### SOURCE MATERIAL ###

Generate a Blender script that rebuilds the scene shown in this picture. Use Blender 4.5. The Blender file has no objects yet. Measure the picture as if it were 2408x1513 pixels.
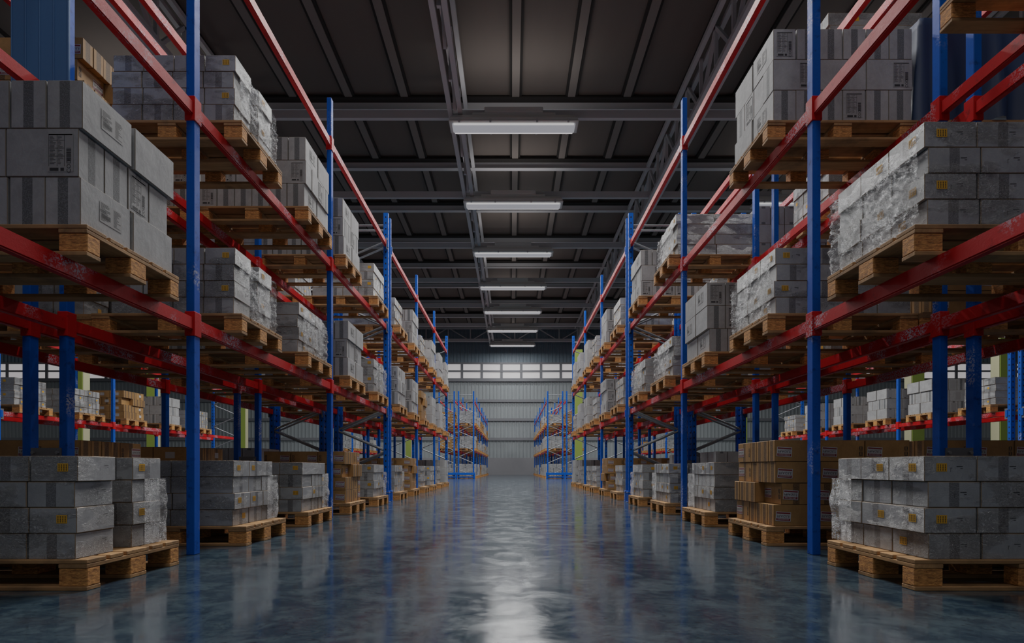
import bpy, bmesh, math, random
from mathutils import Vector, Matrix, noise

R = random.Random(7)
C = bpy.context.scene.collection
H = 0.62                      # eye height, used as the ruler of the whole hall
F = 1337.0                    # focal length in pixels of a 2408 px wide frame
PI = math.pi

# ------------------------------------------------------------------ node helpers
class NT:
    def __init__(s, name):
        s.m = bpy.data.materials.new(name); s.m.use_nodes = True
        s.t = s.m.node_tree; s.n = s.t.nodes; s.l = s.t.links
        s.n.clear()
        s.out = s.n.new('ShaderNodeOutputMaterial')
        s.p = s.n.new('ShaderNodeBsdfPrincipled')
        s.l.new(s.p.outputs[0], s.out.inputs[0])
    def put(s, sock, v):
        if hasattr(v, 'is_linked') or hasattr(v, 'links'): s.l.new(v, sock)
        elif isinstance(v, (tuple, list)) and len(v) == 3 and sock.type == 'RGBA': sock.default_value = (*v, 1)
        else: sock.default_value = v
    def set(s, **k):
        for key, v in k.items(): s.put(s.p.inputs[key.replace('_', ' ')], v)
    def math(s, op, a, b=0.0, c=None, clamp=False):
        n = s.n.new('ShaderNodeMath'); n.operation = op; n.use_clamp = clamp
        s.put(n.inputs[0], a); s.put(n.inputs[1], b)
        if c is not None: s.put(n.inputs[2], c)
        return n.outputs[0]
    def mix(s, f, a, b, mode='MIX'):
        n = s.n.new('ShaderNodeMix'); n.data_type = 'RGBA'; n.blend_type = mode
        s.put(n.inputs[0], f); s.put(n.inputs[6], a); s.put(n.inputs[7], b)
        return n.outputs[2]
    def noise(s, vec, scale, detail=3, rough=.55, dist=0):
        n = s.n.new('ShaderNodeTexNoise'); s.l.new(vec, n.inputs['Vector'])
        n.inputs['Scale'].default_value = scale; n.inputs['Detail'].default_value = detail
        n.inputs['Roughness'].default_value = rough; n.inputs['Distortion'].default_value = dist
        return n.outputs[0]
    def voro(s, vec, scale, feature='F1'):
        n = s.n.new('ShaderNodeTexVoronoi'); n.feature = feature; s.l.new(vec, n.inputs['Vector'])
        n.inputs['Scale'].default_value = scale
        return n.outputs[0]
    def ramp(s, f, stops):
        n = s.n.new('ShaderNodeValToRGB'); s.put(n.inputs[0], f)
        e = n.color_ramp.elements
        while len(e) < len(stops): e.new(.5)
        for i, (p, c) in enumerate(stops):
            e[i].position = p
            e[i].color = (c, c, c, 1) if isinstance(c, (int, float)) else (*c, 1)
        return n.outputs[0]
    def coord(s, which='Object'):
        return s.n.new('ShaderNodeTexCoord').outputs[which]
    def pos(s):
        return s.n.new('ShaderNodeNewGeometry').outputs['Position']
    def scale(s, vec, v):
        n = s.n.new('ShaderNodeMapping'); s.l.new(vec, n.inputs[0]); n.inputs['Scale'].default_value = v
        return n.outputs[0]
    def uv(s, name):
        n = s.n.new('ShaderNodeUVMap'); n.uv_map = name
        x = s.n.new('ShaderNodeSeparateXYZ'); s.l.new(n.outputs[0], x.inputs[0])
        return x.outputs[0], x.outputs[1]
    def bump(s, h, strength=.3, dist=.01):
        n = s.n.new('ShaderNodeBump'); s.l.new(h, n.inputs['Height'])
        n.inputs['Strength'].default_value = strength; n.inputs['Distance'].default_value = dist
        return n.outputs[0]
    def rnd(s):
        a = s.n.new('ShaderNodeObjectInfo').outputs['Random']
        b = s.n.new('ShaderNodeNewGeometry').outputs['Random Per Island']
        return s.math('FRACT', s.math('ADD', a, b))

def plain(name, col, rough=.6, metal=0.0, emit=None, es=0.0):
    t = NT(name); t.set(Base_Color=col, Roughness=rough, Metallic=metal)
    if emit: t.set(Emission_Color=emit, Emission_Strength=es)
    return t.m

M = {}
def paint(name, base, dark, chip, amount, rough=.38):
    t = NT(name); p = t.pos()
    big = t.noise(p, 2.2, 2)
    fine = t.noise(t.scale(p, (1, 1, 1.3)), 62, 5, .72)
    mask = t.math('MULTIPLY', t.ramp(big, [(amount, 0), (amount + .12, 1)]), t.ramp(fine, [(.5, 0), (.54, 1)]))
    nx = t.n.new('ShaderNodeSeparateXYZ'); t.l.new(t.n.new('ShaderNodeNewGeometry').outputs['Normal'], nx.inputs[0])
    mask = t.math('MULTIPLY', mask, t.ramp(t.math('ABSOLUTE', nx.outputs[0]), [(.3, .12), (.7, 1)]))
    dirt = t.noise(p, 14, 4, .65)
    dm = t.ramp(dirt, [(.58, 0), (.72, 1)])
    c = t.mix(t.noise(p, 3, 3), base, tuple(x * .7 for x in base))
    c = t.mix(t.math('MULTIPLY', dm, .65), c, dark)
    c = t.mix(mask, c, chip)
    t.set(Base_Color=c, Roughness=t.math('ADD', t.math('MULTIPLY', dirt, .25), rough - .12),
          Normal=t.bump(t.math('SUBTRACT', fine, mask), .25, .004))
    t.set(Specular_IOR_Level=.14)
    return t.m
M['red'] = paint('red_paint', (.62, .010, .008), (.07, .008, .01), (.52, .48, .56), .52, .46)
M['blue'] = paint('blue_paint', (.0003, .118, .58), (.002, .016, .07), (.62, .64, .68), .585, .5)
M['hole'] = plain('hole_black', (.004, .005, .01), .9)
t = NT('galvanised'); p = t.pos()
t.set(Base_Color=t.mix(t.noise(p, 6), (.20, .22, .24), (.32, .34, .36)), Metallic=.55, Roughness=.42); M['tube'] = t.m
M['plate'] = plain('steel_plate', (.16, .17, .19), .5, .4)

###

*TASK DETAILS:*
Give the data again exactly as written, with all pictures left out.

*ANSWER TO THIS TASK:*
Generate a Blender script that rebuilds the scene shown in this picture. Use Blender 4.5. The Blender file has no objects yet. Measure the picture as if it were 2408x1513 pixels.
import bpy, bmesh, math, random
from mathutils import Vector, Matrix, noise

R = random.Random(7)
C = bpy.context.scene.collection
H = 0.62                      # eye height, used as the ruler of the whole hall
F = 1337.0                    # focal length in pixels of a 2408 px wide frame
PI = math.pi

# ------------------------------------------------------------------ node helpers
class NT:
    def __init__(s, name):
        s.m = bpy.data.materials.new(name); s.m.use_nodes = True
        s.t = s.m.node_tree; s.n = s.t.nodes; s.l = s.t.links
        s.n.clear()
        s.out = s.n.new('ShaderNodeOutputMaterial')
        s.p = s.n.new('ShaderNodeBsdfPrincipled')
        s.l.new(s.p.outputs[0], s.out.inputs[0])
    def put(s, sock, v):
        if hasattr(v, 'is_linked') or hasattr(v, 'links'): s.l.new(v, sock)
        elif isinstance(v, (tuple, list)) and len(v) == 3 and sock.type == 'RGBA': sock.default_value = (*v, 1)
        else: sock.default_value = v
    def set(s, **k):
        for key, v in k.items(): s.put(s.p.inputs[key.replace('_', ' ')], v)
    def math(s, op, a, b=0.0, c=None, clamp=False):
        n = s.n.new('ShaderNodeMath'); n.operation = op; n.use_clamp = clamp
        s.put(n.inputs[0], a); s.put(n.inputs[1], b)
        if c is not None: s.put(n.inputs[2], c)
        return n.outputs[0]
    def mix(s, f, a, b, mode='MIX'):
        n = s.n.new('ShaderNodeMix'); n.data_type = 'RGBA'; n.blend_type = mode
        s.put(n.inputs[0], f); s.put(n.inputs[6], a); s.put(n.inputs[7], b)
        return n.outputs[2]
    def noise(s, vec, scale, detail=3, rough=.55, dist=0):
        n = s.n.new('ShaderNodeTexNoise'); s.l.new(vec, n.inputs['Vector'])
        n.inputs['Scale'].default_value = scale; n.inputs['Detail'].default_value = detail
        n.inputs['Roughness'].default_value = rough; n.inputs['Distortion'].default_value = dist
        return n.outputs[0]
    def voro(s, vec, scale, feature='F1'):
        n = s.n.new('ShaderNodeTexVoronoi'); n.feature = feature; s.l.new(vec, n.inputs['Vector'])
        n.inputs['Scale'].default_value = scale
        return n.outputs[0]
    def ramp(s, f, stops):
        n = s.n.new('ShaderNodeValToRGB'); s.put(n.inputs[0], f)
        e = n.color_ramp.elements
        while len(e) < len(stops): e.new(.5)
        for i, (p, c) in enumerate(stops):
            e[i].position = p
            e[i].color = (c, c, c, 1) if isinstance(c, (int, float)) else (*c, 1)
        return n.outputs[0]
    def coord(s, which='Object'):
        return s.n.new('ShaderNodeTexCoord').outputs[which]
    def pos(s):
        return s.n.new('ShaderNodeNewGeometry').outputs['Position']
    def scale(s, vec, v):
        n = s.n.new('ShaderNodeMapping'); s.l.new(vec, n.inputs[0]); n.inputs['Scale'].default_value = v
        return n.outputs[0]
    def uv(s, name):
        n = s.n.new('ShaderNodeUVMap'); n.uv_map = name
        x = s.n.new('ShaderNodeSeparateXYZ'); s.l.new(n.outputs[0], x.inputs[0])
        return x.outputs[0], x.outputs[1]
    def bump(s, h, strength=.3, dist=.01):
        n = s.n.new('ShaderNodeBump'); s.l.new(h, n.inputs['Height'])
        n.inputs['Strength'].default_value = strength; n.inputs['Distance'].default_value = dist
        return n.outputs[0]
    def rnd(s):
        a = s.n.new('ShaderNodeObjectInfo').outputs['Random']
        b = s.n.new('ShaderNodeNewGeometry').outputs['Random Per Island']
        return s.math('FRACT', s.math('ADD', a, b))

def plain(name, col, rough=.6, metal=0.0, emit=None, es=0.0):
    t = NT(name); t.set(Base_Color=col, Roughness=rough, Metallic=metal)
    if emit: t.set(Emission_Color=emit, Emission_Strength=es)
    return t.m

M = {}
def paint(name, base, dark, chip, amount, rough=.38):
    t = NT(name); p = t.pos()
    big = t.noise(p, 2.2, 2)
    fine = t.noise(t.scale(p, (1, 1, 1.3)), 62, 5, .72)
    mask = t.math('MULTIPLY', t.ramp(big, [(amount, 0), (amount + .12, 1)]), t.ramp(fine, [(.5, 0), (.54, 1)]))
    nx = t.n.new('ShaderNodeSeparateXYZ'); t.l.new(t.n.new('ShaderNodeNewGeometry').outputs['Normal'], nx.inputs[0])
    mask = t.math('MULTIPLY', mask, t.ramp(t.math('ABSOLUTE', nx.outputs[0]), [(.3, .12), (.7, 1)]))
    dirt = t.noise(p, 14, 4, .65)
    dm = t.ramp(dirt, [(.58, 0), (.72, 1)])
    c = t.mix(t.noise(p, 3, 3), base, tuple(x * .7 for x in base))
    c = t.mix(t.math('MULTIPLY', dm, .65), c, dark)
    c = t.mix(mask, c, chip)
    t.set(Base_Color=c, Roughness=t.math('ADD', t.math('MULTIPLY', dirt, .25), rough - .12),
          Normal=t.bump(t.math('SUBTRACT', fine, mask), .25, .004))
    t.set(Specular_IOR_Level=.14)
    return t.m
M['red'] = paint('red_paint', (.62, .010, .008), (.07, .008, .01), (.52, .48, .56), .52, .46)
M['blue'] = paint('blue_paint', (.0003, .118, .58), (.002, .016, .07), (.62, .64, .68), .585, .5)
M['hole'] = plain('hole_black', (.004, .005, .01), .9)
t = NT('galvanised'); p = t.pos()
t.set(Base_Color=t.mix(t.noise(p, 6), (.20, .22, .24), (.32, .34, .36)), Metallic=.55, Roughness=.42); M['tube'] = t.m
M['plate'] = plain('steel_plate', (.16, .17, .19), .5, .4)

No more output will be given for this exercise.